→ Direction:
Look below for the line containing "R_ = sweep(lg, 110, 80, pant_disp(0.7, 8), p=2.1)"; from there through the line containing "return HMs @ Vector((x, y, z))", both lines included, please set down each line exactly and nothing else.

→ Dataset entries:

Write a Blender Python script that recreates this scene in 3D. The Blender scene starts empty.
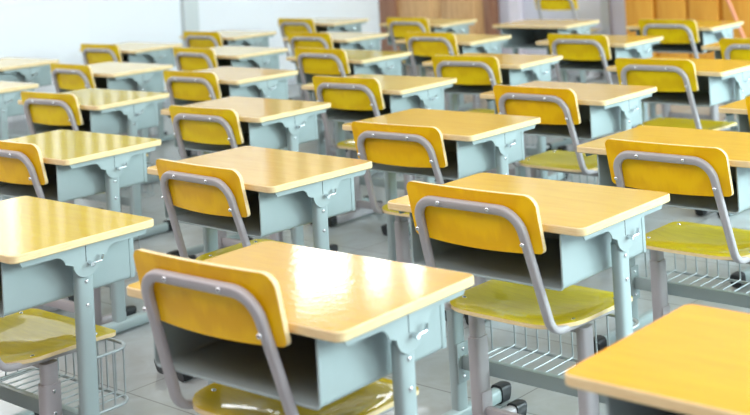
...
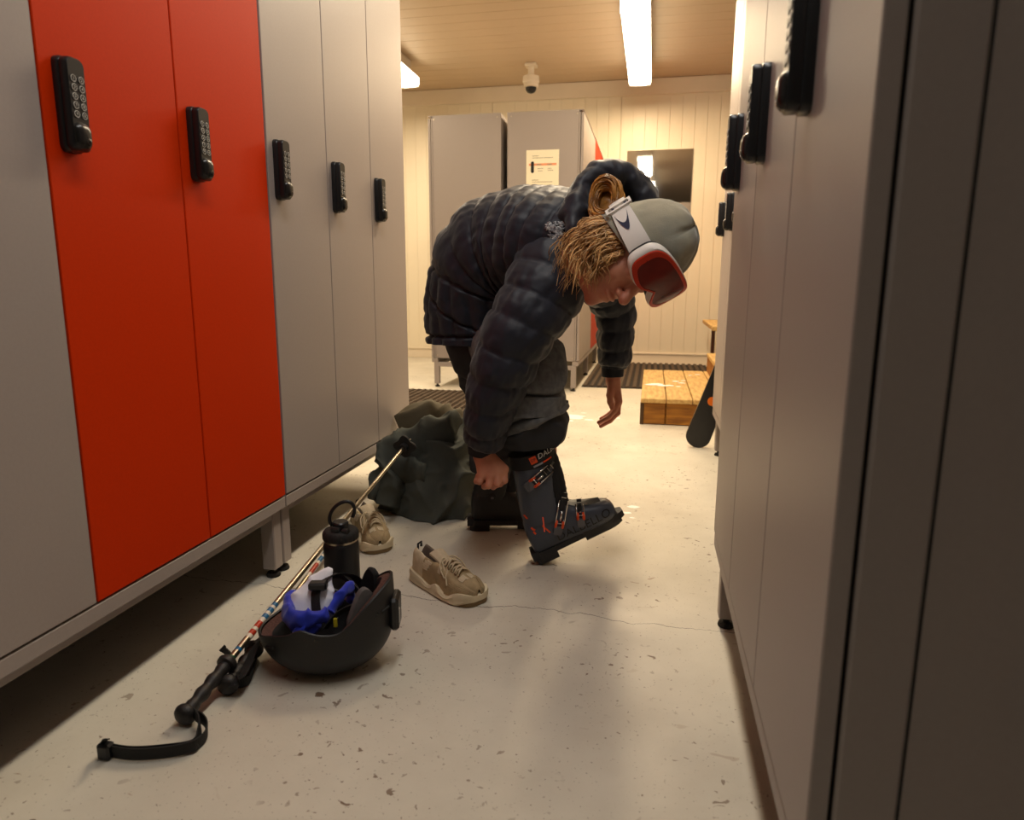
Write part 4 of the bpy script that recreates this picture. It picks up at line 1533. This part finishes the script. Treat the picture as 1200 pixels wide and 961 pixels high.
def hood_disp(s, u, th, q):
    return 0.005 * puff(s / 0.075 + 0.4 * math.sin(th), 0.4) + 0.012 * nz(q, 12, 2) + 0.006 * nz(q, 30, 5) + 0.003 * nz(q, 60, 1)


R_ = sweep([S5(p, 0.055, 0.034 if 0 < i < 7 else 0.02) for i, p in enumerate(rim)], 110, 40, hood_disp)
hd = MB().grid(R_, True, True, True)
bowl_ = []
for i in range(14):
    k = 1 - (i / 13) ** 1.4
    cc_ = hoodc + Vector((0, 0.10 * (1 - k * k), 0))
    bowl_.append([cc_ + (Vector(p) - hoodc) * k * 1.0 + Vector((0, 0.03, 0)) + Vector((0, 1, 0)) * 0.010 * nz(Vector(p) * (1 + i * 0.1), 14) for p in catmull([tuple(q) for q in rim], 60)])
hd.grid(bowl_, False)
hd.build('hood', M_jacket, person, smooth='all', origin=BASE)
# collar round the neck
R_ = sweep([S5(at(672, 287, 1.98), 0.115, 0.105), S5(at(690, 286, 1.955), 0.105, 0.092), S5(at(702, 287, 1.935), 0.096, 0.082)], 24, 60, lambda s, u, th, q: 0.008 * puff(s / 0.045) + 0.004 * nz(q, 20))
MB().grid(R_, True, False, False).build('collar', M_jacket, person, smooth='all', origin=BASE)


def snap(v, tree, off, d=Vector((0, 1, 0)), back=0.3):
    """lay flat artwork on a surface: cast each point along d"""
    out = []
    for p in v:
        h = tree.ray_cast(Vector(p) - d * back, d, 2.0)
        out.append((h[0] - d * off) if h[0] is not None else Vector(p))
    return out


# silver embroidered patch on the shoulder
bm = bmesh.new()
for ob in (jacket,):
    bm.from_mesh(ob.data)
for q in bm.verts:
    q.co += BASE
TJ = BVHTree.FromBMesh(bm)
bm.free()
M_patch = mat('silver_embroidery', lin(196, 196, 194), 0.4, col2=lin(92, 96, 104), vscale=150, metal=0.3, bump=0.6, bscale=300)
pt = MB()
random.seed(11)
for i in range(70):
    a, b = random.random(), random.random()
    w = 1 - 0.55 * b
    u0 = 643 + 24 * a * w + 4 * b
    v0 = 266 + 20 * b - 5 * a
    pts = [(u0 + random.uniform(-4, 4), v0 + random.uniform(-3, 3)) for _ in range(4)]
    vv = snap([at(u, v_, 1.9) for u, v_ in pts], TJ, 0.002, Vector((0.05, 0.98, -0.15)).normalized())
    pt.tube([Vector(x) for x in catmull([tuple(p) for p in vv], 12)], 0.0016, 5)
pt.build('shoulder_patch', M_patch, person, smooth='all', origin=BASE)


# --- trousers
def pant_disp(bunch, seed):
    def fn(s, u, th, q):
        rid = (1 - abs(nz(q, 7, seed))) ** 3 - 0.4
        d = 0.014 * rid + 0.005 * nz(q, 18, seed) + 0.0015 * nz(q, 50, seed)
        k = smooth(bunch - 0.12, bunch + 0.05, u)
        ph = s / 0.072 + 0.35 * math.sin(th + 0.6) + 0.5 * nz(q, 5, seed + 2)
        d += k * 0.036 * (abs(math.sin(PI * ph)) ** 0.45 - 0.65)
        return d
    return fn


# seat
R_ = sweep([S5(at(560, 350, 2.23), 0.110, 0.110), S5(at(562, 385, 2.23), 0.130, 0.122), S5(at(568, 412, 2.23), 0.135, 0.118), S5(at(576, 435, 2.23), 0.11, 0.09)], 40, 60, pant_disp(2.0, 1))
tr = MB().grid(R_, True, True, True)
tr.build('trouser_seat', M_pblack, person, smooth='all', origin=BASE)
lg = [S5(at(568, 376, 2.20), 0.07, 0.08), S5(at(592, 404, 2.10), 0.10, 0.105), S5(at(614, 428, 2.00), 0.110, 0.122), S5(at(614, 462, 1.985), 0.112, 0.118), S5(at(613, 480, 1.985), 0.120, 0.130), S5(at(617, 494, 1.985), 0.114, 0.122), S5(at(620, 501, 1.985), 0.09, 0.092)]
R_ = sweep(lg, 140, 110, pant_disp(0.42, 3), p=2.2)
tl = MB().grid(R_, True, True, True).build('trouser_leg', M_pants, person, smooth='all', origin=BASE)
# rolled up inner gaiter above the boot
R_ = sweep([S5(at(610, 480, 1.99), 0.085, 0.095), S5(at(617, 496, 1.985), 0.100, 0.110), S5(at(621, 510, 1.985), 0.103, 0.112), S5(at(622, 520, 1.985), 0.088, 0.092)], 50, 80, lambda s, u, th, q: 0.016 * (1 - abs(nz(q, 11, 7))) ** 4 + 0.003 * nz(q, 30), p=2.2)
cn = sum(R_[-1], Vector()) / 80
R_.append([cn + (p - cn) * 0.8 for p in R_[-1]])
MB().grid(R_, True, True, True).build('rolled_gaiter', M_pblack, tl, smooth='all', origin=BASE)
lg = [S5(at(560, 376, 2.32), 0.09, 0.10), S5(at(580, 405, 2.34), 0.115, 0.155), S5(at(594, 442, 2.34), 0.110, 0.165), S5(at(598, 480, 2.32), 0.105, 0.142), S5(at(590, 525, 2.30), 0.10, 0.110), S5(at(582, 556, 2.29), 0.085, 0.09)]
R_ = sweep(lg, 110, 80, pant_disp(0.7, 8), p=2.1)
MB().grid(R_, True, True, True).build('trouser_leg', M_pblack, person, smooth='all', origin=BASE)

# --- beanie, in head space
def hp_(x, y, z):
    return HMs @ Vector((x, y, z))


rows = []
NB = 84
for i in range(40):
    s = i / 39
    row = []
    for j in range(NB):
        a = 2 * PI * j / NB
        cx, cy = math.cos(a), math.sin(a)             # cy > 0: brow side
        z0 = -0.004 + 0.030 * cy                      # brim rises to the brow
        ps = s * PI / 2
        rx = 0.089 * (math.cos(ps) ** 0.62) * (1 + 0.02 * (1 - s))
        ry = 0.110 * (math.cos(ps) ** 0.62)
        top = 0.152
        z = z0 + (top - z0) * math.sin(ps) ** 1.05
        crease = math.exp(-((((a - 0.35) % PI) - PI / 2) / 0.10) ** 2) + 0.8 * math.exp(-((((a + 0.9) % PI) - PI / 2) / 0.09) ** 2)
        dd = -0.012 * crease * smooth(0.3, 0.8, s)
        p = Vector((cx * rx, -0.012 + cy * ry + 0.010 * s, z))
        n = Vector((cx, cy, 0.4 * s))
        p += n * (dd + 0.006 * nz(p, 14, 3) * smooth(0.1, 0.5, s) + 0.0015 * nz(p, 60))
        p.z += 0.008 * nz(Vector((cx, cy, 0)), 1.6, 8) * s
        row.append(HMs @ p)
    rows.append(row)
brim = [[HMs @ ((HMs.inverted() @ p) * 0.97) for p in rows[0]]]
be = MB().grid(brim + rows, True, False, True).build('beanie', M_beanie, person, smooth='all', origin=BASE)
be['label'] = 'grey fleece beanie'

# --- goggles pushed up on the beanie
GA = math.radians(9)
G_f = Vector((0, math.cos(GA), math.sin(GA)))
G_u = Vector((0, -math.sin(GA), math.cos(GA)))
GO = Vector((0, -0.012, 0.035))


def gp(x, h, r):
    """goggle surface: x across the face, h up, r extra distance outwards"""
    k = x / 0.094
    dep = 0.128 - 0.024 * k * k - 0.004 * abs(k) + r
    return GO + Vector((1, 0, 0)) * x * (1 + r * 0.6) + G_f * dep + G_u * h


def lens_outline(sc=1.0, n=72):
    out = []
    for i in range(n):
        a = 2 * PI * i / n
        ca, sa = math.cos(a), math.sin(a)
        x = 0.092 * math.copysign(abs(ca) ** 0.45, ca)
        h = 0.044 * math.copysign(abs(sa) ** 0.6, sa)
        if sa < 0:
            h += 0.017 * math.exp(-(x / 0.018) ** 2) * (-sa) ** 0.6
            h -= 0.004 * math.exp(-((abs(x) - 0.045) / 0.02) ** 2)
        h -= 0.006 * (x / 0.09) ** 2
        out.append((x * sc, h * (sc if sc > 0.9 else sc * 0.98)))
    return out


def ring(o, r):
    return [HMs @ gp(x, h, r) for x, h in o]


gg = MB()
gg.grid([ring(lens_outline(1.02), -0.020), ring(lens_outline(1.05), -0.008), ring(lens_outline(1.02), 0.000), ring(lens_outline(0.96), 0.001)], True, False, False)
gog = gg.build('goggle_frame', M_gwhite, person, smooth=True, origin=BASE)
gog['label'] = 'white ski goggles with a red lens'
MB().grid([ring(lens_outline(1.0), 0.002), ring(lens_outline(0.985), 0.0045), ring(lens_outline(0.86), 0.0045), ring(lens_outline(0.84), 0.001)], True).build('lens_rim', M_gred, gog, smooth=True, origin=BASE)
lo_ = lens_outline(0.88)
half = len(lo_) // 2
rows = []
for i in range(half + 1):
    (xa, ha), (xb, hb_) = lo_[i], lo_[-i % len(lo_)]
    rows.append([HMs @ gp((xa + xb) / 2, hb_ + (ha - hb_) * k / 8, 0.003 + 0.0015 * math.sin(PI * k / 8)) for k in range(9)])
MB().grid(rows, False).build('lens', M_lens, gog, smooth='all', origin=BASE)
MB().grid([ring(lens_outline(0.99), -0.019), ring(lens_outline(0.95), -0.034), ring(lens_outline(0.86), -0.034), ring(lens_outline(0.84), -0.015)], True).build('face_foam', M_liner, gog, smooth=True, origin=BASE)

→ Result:
R_ = sweep(lg, 110, 80, pant_disp(0.7, 8), p=2.1)
MB().grid(R_, True, True, True).build('trouser_leg', M_pblack, person, smooth='all', origin=BASE)

# --- beanie, in head space
def hp_(x, y, z):
    return HMs @ Vector((x, y, z))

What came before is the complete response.